Rain Taxi Review of Books

Spring 2021

Broadway for Paul by Vincent Katz

Review by Jim Feast

Vincent Katz’s new book of verse, Broadway for Paul, starts from a strong counter-rhythm. Much of the verse celebrates walking down the streets of Manhattan, keenly aware of what Hart Crane called “the veins of eternity flowing through the crowds around us.” While Katz enjoys walking in this flow of humanity, however, he is aware that his own feelings are not for everyone, saying of his fellow New Yorkers, “We just thought people outside the bubble wanted the same thing: / To live as variously as possible.” Poems throughout that refer to Trump and other subjects make clear that the mix of races, ethnicities, and sexualities populating New York City’s avenues is not something that everyone in the U.S. is comfortable with, let alone celebrates.

Katz’s balancing of counter themes is perhaps clearest in the long poem “A City Marriage” which closes the volume. In this piece, the speaker is wandering around the courthouses and bureaus of lower Manhattan, taking in a cosmopolitan society as a variety of people exit the marriage bureau. Among them is “a happy group of 10, greeting, laughing, hugging, then settling down to smoking and chatting,” before going off to a nearby garden for a photo op. The garden is in the vicinity of the African Burial Ground, which in Colonial days had been excluded from the metropolis. “In the early 1990s, during excavations for the Ted Weiss Federal Building.../ the remains of 419 women, children, and men were discovered.” These bodies were only a small portion of the “approximately 15,000 people of African origin...buried in this region, and the vast majority still lie under buildings.” Katz’s suggestion is that even amidst scenes of joy, there have always been those in our nation that has been against the mixing of races and classes, pointing out, “By the late 18th century, slave labor was essential to New York’s white populace,” and that, “In some real way, they are still propping up the economic activities that are engaged in daily in the rectangle bounded by Chambers and Duane, Broadway and Centre.”

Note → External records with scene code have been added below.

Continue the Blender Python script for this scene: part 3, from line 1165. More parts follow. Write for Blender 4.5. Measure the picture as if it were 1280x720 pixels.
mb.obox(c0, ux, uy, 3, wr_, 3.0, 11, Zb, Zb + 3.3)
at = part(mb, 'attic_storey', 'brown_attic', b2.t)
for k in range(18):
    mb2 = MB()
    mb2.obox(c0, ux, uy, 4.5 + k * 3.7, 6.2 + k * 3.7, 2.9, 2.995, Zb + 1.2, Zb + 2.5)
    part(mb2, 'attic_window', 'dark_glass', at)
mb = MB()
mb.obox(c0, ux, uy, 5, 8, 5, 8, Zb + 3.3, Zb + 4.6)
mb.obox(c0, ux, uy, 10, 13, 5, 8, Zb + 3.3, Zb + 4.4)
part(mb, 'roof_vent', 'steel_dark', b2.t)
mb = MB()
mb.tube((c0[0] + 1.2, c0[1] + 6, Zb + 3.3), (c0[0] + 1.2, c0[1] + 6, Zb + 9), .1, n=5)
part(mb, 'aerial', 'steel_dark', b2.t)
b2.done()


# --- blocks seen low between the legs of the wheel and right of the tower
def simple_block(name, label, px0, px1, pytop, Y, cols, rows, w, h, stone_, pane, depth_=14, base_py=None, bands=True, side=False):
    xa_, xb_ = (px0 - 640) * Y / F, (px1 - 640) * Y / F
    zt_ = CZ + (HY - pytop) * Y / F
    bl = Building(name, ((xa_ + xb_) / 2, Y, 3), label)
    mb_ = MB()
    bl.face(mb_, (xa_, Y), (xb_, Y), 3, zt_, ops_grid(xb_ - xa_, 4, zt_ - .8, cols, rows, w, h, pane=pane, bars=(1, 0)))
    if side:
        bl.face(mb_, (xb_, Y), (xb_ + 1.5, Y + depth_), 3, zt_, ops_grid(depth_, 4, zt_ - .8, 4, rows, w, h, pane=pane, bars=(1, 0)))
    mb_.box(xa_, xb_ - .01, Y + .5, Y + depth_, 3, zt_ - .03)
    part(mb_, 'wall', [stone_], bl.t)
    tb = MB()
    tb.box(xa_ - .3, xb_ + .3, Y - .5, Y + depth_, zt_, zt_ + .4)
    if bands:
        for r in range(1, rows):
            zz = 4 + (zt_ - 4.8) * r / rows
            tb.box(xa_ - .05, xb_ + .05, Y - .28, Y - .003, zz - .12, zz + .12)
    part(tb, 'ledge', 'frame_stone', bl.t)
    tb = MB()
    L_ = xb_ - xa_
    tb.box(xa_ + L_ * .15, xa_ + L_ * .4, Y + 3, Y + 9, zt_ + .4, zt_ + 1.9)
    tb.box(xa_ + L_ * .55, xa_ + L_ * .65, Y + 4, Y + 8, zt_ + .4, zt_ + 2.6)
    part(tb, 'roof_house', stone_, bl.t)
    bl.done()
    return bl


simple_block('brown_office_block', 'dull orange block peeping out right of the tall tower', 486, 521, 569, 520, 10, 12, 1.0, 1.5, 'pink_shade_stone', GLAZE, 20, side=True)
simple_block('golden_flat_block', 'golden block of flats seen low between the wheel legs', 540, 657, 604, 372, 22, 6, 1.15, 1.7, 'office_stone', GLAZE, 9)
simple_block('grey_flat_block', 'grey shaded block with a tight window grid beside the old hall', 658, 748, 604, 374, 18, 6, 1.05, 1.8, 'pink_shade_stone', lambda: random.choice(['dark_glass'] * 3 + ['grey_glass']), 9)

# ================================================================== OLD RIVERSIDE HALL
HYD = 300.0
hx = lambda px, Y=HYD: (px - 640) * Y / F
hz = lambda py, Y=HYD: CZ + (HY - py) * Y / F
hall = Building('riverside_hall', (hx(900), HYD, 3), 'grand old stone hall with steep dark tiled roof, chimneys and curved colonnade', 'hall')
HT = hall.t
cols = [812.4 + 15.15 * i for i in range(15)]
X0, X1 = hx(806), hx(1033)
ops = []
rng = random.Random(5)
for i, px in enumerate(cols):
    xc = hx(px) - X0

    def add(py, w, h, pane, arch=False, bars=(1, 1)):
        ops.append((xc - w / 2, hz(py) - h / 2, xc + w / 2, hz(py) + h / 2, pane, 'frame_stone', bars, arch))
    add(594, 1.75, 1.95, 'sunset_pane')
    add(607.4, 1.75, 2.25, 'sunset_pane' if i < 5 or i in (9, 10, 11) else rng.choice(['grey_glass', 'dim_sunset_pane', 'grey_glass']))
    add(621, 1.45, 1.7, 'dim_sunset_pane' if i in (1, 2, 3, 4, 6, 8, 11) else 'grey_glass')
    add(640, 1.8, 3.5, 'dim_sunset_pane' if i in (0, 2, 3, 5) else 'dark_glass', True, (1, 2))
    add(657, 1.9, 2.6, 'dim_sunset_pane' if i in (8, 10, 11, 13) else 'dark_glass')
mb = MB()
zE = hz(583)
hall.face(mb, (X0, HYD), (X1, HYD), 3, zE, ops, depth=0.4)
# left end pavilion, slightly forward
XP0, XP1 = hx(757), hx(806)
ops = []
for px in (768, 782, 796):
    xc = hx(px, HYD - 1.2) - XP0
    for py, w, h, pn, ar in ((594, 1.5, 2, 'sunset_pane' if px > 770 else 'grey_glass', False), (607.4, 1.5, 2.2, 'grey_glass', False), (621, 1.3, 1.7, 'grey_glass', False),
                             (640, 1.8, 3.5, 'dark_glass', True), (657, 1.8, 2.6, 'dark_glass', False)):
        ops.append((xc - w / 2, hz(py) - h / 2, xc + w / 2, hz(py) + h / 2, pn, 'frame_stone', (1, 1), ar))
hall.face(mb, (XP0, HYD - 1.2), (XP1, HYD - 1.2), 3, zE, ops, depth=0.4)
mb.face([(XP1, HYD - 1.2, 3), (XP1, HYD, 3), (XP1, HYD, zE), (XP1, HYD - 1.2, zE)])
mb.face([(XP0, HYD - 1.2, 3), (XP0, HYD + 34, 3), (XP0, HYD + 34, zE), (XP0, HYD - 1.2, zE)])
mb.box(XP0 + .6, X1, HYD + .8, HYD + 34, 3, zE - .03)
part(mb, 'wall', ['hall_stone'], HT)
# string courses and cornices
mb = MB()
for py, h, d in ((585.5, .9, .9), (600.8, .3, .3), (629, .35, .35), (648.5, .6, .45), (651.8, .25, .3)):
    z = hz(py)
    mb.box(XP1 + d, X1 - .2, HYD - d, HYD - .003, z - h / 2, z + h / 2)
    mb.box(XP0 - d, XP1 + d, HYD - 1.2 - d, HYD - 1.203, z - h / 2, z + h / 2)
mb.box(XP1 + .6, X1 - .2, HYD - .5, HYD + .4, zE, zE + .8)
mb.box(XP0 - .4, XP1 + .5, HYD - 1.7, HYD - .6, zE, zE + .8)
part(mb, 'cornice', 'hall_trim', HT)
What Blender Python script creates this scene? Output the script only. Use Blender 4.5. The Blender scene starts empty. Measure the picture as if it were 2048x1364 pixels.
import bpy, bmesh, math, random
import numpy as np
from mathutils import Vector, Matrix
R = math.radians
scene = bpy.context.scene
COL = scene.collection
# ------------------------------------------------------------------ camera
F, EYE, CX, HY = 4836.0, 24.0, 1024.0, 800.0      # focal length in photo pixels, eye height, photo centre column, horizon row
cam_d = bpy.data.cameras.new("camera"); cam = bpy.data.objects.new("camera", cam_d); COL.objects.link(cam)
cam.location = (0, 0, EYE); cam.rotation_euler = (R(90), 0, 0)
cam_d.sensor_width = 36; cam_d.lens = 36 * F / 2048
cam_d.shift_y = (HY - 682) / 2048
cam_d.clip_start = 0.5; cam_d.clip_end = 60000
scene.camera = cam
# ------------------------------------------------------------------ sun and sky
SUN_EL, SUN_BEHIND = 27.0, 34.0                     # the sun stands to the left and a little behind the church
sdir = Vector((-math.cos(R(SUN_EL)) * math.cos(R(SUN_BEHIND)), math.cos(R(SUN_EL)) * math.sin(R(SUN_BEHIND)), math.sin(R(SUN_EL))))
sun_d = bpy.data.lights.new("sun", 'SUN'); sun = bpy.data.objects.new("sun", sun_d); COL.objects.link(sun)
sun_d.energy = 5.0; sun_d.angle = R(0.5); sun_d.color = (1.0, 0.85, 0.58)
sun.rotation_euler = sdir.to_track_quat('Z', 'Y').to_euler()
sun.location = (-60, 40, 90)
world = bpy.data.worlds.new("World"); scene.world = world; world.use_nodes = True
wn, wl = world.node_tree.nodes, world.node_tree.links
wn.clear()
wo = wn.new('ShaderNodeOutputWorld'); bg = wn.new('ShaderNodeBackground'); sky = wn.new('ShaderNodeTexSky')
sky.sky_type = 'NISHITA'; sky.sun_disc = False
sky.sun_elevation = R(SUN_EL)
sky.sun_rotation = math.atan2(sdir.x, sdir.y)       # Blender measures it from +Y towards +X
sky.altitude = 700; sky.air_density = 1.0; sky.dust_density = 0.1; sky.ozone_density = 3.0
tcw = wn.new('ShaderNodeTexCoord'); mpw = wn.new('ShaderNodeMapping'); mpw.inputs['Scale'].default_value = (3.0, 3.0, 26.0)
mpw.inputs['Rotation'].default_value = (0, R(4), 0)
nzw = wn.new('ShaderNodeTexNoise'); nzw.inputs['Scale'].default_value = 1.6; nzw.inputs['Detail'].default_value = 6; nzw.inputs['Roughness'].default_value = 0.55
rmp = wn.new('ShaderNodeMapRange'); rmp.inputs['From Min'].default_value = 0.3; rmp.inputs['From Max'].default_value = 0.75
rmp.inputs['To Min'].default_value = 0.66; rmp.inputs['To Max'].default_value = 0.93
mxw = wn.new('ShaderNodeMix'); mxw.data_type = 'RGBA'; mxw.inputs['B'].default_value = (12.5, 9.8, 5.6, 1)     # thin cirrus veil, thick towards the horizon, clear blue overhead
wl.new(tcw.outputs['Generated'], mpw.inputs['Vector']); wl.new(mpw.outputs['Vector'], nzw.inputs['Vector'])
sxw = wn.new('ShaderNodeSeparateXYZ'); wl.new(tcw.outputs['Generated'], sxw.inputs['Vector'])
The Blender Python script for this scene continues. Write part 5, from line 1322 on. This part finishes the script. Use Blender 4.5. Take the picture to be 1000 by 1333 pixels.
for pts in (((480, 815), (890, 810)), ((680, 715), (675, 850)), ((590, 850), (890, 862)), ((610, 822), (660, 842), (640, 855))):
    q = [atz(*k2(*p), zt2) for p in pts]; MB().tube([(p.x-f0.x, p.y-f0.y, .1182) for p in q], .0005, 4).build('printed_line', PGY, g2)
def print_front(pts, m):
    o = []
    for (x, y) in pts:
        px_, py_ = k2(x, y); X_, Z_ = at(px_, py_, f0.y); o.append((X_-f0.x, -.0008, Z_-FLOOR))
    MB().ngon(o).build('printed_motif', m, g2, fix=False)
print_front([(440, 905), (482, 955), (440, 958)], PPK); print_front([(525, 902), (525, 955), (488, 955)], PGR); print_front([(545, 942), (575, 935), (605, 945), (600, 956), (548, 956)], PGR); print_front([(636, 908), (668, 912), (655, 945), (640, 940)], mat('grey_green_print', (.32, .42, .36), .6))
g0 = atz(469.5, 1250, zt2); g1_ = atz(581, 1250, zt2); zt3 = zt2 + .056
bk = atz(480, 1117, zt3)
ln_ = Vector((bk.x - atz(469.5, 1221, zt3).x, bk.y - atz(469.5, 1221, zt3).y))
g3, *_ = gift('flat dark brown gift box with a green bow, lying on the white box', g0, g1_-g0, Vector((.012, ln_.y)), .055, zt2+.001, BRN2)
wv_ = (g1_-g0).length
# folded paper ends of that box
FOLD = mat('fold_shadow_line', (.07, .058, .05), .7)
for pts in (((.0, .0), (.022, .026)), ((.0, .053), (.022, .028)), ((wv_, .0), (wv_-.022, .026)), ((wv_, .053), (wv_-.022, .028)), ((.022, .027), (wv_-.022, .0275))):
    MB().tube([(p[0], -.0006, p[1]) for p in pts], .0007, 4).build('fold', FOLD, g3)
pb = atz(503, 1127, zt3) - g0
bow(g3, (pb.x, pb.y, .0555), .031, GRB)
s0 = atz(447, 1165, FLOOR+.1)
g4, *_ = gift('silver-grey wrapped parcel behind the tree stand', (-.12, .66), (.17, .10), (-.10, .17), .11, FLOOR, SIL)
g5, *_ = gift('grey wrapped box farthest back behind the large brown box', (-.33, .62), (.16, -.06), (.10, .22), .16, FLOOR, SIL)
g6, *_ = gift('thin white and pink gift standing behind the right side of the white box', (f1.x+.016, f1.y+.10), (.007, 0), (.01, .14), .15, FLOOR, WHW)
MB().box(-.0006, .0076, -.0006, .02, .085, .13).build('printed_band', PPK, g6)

One can read this poem (and the book overall) as a rejoinder to those who reject the very real history of oppression on which the U.S. is grounded, suggesting that not only has diversity of identity and thought always been present in our society, but it is the base upon which the whole American edifice rests. Broadway for Paul cherishes a mindful wandering of New York streets, all the while maintaining awareness of the rainbow of people whose suffering and very bones prop us up and sustain our existence, leading the pedestrian to appreciate the sanctity of the ground on which they tread.